2026-04-01 OCR A Quantum III: photoelectric effect; stopping potential; work function; de Broglie wavelength Module 4.5.1 Photoelectric effect: threshold frequency/wavelength, stopping potential, work function (AS) Module 4.5.2 Wave–particle duality: photon energy proportional to frequency (AS) Module 1.2 Practical skills: proportional reasoning and use of ratios (AS)

In a vacuum photocell, a clean caesium-coated cathode has a threshold wavelength of 600 nm. With 400 nm light at low intensity, the stopping potential needed to just reduce the photocurrent to zero is measured as 0.70 V, with the collector made negative relative to the cathode. The same apparatus is then used with 300 nm light of the same low intensity. Which statement must be true? (Use proportional reasoning rather than quoting equations.)

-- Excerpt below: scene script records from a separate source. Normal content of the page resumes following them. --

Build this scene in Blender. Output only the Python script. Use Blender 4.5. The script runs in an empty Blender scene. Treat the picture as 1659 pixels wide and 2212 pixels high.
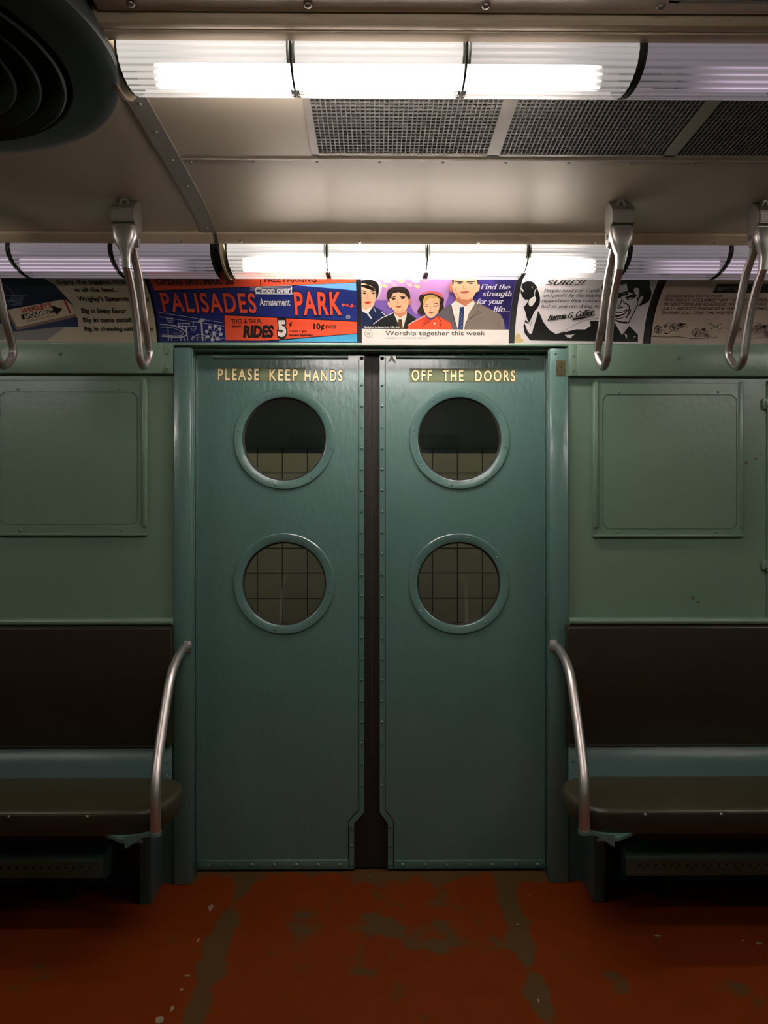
import bpy, bmesh, math, random
from mathutils import Vector, Matrix
random.seed(7)
C = bpy.context.scene.collection
S = bpy.context.scene
PI = math.pi

# ------------------------------------------------------------------ camera, world, exposure
CAMX, CAMY, CAMZ, TH, F = 0.022, -2.75, 1.31, 0.0089, 1628.0
cam_data = bpy.data.cameras.new('camera')
cam_data.sensor_fit = 'VERTICAL'; cam_data.sensor_height = 24.0
cam_data.lens = 24.0 * F / 2212.0; cam_data.clip_start = 0.02
cam = bpy.data.objects.new('camera', cam_data); C.objects.link(cam)
cam.location = (CAMX, CAMY, CAMZ); cam.rotation_euler = (PI/2, 0, -TH)
S.camera = cam
S.view_settings.view_transform = 'Standard'; S.view_settings.look = 'None'
S.view_settings.gamma = 1.0; S.view_settings.use_curve_mapping = False
S.view_settings.exposure = 0.0
S.cycles.use_denoising = True
S.cycles.max_bounces = 8; S.cycles.diffuse_bounces = 4; S.cycles.glossy_bounces = 4
S.cycles.transparent_max_bounces = 16; S.cycles.caustics_reflective = False
S.cycles.sample_clamp_indirect = 4.0
w = bpy.data.worlds.new('world'); S.world = w; w.use_nodes = True
w.node_tree.nodes['Background'].inputs[0].default_value = (0.9, 0.95, 1.0, 1)
w.node_tree.nodes['Background'].inputs[1].default_value = 0.0
TUBE_NEAR, TUBE_FAR, TUBE_DIM, TUBE_TWIN = 98.0, 168.0, 0.9, 65.0
TUBE_COLOR = (1.0, 0.955, 0.915)

def station_lamp(x):
    l = bpy.data.lights.new('station_light', 'AREA'); l.shape = 'RECTANGLE'
    l.size = 1.6; l.size_y = 0.15; l.energy = 5.2; l.color = (1.0, 0.92, 0.70)
    o = bpy.data.objects.new('station_light', l); C.objects.link(o)
    o.location = (x, 0.95, 2.75); o.rotation_euler = (math.radians(38), 0, 0)
station_lamp(-0.9); station_lamp(0.9)

# ------------------------------------------------------------------ small helpers
def at(px, py, d):
    """world point on the vertical plane d metres in front of the camera seen at photo pixel px, py"""
    a = (px - 829.5) / F; b = (1106 - py) / F
    dx = math.sin(TH) + a * math.cos(TH); dy = math.cos(TH) - a * math.sin(TH)
    t = d / dy
    return Vector((CAMX + dx * t, CAMY + d, CAMZ + b * t))
def W(x, d, dz): return Vector((CAMX + x, CAMY + d, CAMZ + dz))
def lin(c):
    return tuple(((v/255.0)/12.92 if v/255.0 <= 0.04045 else ((v/255.0 + 0.055)/1.055)**2.4) for v in c)

# ------------------------------------------------------------------ materials
def nodes_of(name):
    m = bpy.data.materials.new(name); m.use_nodes = True
    nt = m.node_tree; nt.nodes.clear()
    out = nt.nodes.new('ShaderNodeOutputMaterial')
    return m, nt, out
def N(nt, kind, **kw):
    n = nt.nodes.new(kind)
    for k, v in kw.items():
        if k in n.inputs: n.inputs[k].default_value = v
        else: setattr(n, k, v)
    return n
def coords(nt, scale=(1, 1, 1)):
    tc = N(nt, 'ShaderNodeTexCoord'); mp = N(nt, 'ShaderNodeMapping')
    mp.inputs['Scale'].default_value = scale
    nt.links.new(tc.outputs['Object'], mp.inputs[0]); return mp.outputs[0]
def mat(name, col, rough=0.5, metal=0.0, bump=None, var=None, spec=0.5, stretch=(1, 1, 1), coat=0.0, aniso=0.0):
    """procedural paint / metal: colour variation by noise, roughness variation, bump"""
    m, nt, out = nodes_of(name)
    p = N(nt, 'ShaderNodeBsdfPrincipled', **{'Roughness': rough, 'Metallic': metal, 'Specular IOR Level': spec, 'Coat Weight': coat})
    p.inputs['Coat Roughness'].default_value = 0.12
    if aniso: p.inputs['Anisotropic'].default_value = aniso
    nt.links.new(p.outputs[0], out.inputs[0])
    co = coords(nt, stretch)
    sc, amt = var or (6.0, 0.08)
    no = N(nt, 'ShaderNodeTexNoise', **{'Scale': sc, 'Detail': 6.0, 'Roughness': 0.6})
    nt.links.new(co, no.inputs['Vector'])
    mx = N(nt, 'ShaderNodeMix', data_type='RGBA')
    mx.inputs[6].default_value = tuple(v*(1-amt) for v in col) + (1,)
    mx.inputs[7].default_value = tuple(min(1, v*(1+amt)) for v in col) + (1,)
    nt.links.new(no.outputs[0], mx.inputs[0]); nt.links.new(mx.outputs[2], p.inputs['Base Color'])
    if bump:
        bs, st, di = bump
        n2 = N(nt, 'ShaderNodeTexNoise', **{'Scale': bs, 'Detail': 3.0})
        nt.links.new(co, n2.inputs['Vector'])
        b = N(nt, 'ShaderNodeBump', **{'Strength': st, 'Distance': di})
        nt.links.new(n2.outputs[0], b.inputs['Height']); nt.links.new(b.outputs[0], p.inputs['Normal'])
    return m

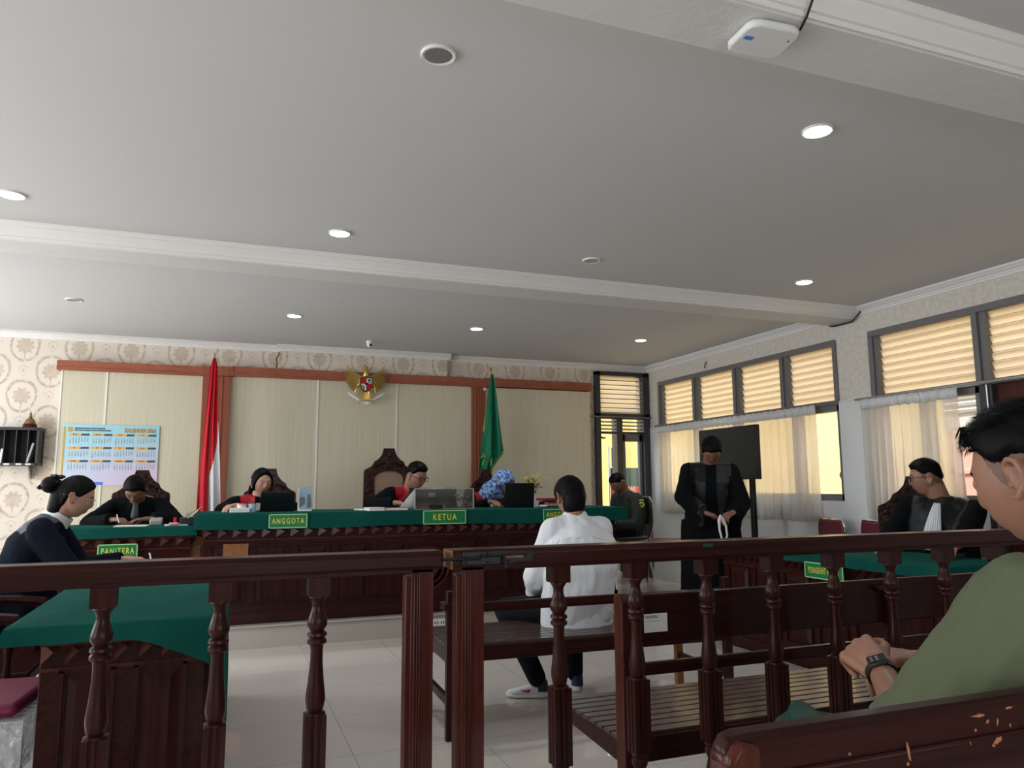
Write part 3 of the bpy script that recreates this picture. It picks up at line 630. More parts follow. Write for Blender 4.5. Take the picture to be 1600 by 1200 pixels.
for (px, pz, a, b, q) in ((1.02, .872, .016, .0025, .0), (1.08, .876, .010, .002, .1), (1.24, .887, .012, .002, 0), (1.29, .889, .006, .002, 0), (.875, .842, .003, .013, .15), (.872, .828, .003, .003, 0), (1.01, .853, .003, .003, 0), (1.035, .862, .004, .003, .5), (1.055, .86, .002, .006, -.2), (1.08, .852, .002, .003, 0),
        (1.045, .838, .011, .0045, .35), (1.034, .832, .004, .003, 0), (1.11, .840, .0035, .014, -.25), (1.104, .826, .004, .005, 0), (1.37, .805, .002, .003, 0), (.99, .84, .001, .003, .3), (.78, .85, .003, .002, 0), (.80, .79, .002, .002, 0)):
    a *= .75; b *= .75; n_ = 11; o_ = [((a*(1+rnd.uniform(-.5, .4))*cos(2*pi*k/n_)), (b*(1+rnd.uniform(-.4, .5))*sin(2*pi*k/n_))) for k in range(n_)]
    o_ = [(px+x*cos(q)-z*sin(q), pz+x*sin(q)+z*cos(q)) for x, z in o_]; yy = .8075 if pz < .845 and px > .64 else .8145
    mb.prism(o_, 'y', yy-.0004, yy+.001)
obj('varnish_chips', mb, 'chip', t, world=True, smooth=0)
for o in list(bpy.data.objects):
    if o.type == 'EMPTY' and o.name.startswith('bench') and not o.children: bpy.data.objects.remove(o)

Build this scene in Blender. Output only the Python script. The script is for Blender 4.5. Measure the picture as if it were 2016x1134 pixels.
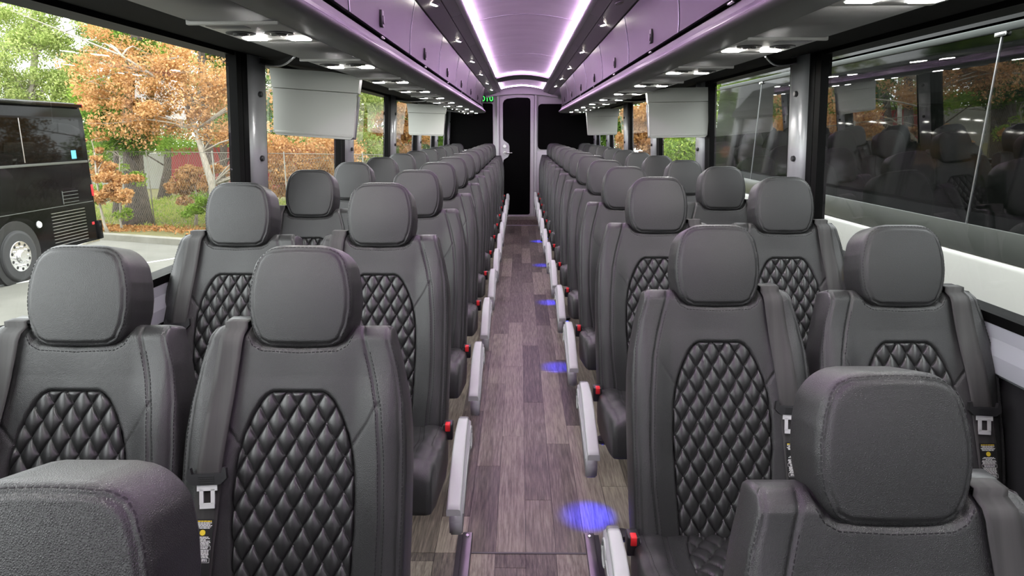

  1. A About 1.4 V with the same (collector negative) polarity; doubling the intensity leaves this value unchanged. (correct)
  2. B About 1.4 V but the polarity must be reversed to stop the more energetic electrons; doubling the intensity leaves it unchanged.
  3. C About 0.35 V with the same polarity; doubling the intensity halves the stopping potential.
  4. D No finite stopping potential at 300 nm because 600 nm is the threshold; doubling the intensity would then allow emission and give a non-zero stopping potential.

Answer

The correct answer is A.

Correct: A — About 1.4 V with the same (collector negative) polarity; doubling the intensity leaves this value unchanged. A is correct because photon energy varies inversely with wavelength and the threshold provides the fixed work-function offset, so the stopping potential scales with (1/λ − 1/λ0); from 400 nm to 300 nm this factor doubles, so 0.70 V becomes about 1.4 V, and intensity changes rate of emission, not the maximum electron energy or the required (retarding) polarity. B suggests reversing the polarity; more energetic electrons require a larger magnitude of the same retarding polarity (collector negative), not the opposite. C treats the dependence as proportional to wavelength (rather than to 1/λ with a threshold offset) and assumes intensity alters electron energy; intensity affects current, not the stopping potential. D confuses the threshold condition: wavelengths shorter than the threshold (300 nm < 600 nm) do eject electrons, while increasing intensity cannot overcome a below-threshold photon energy.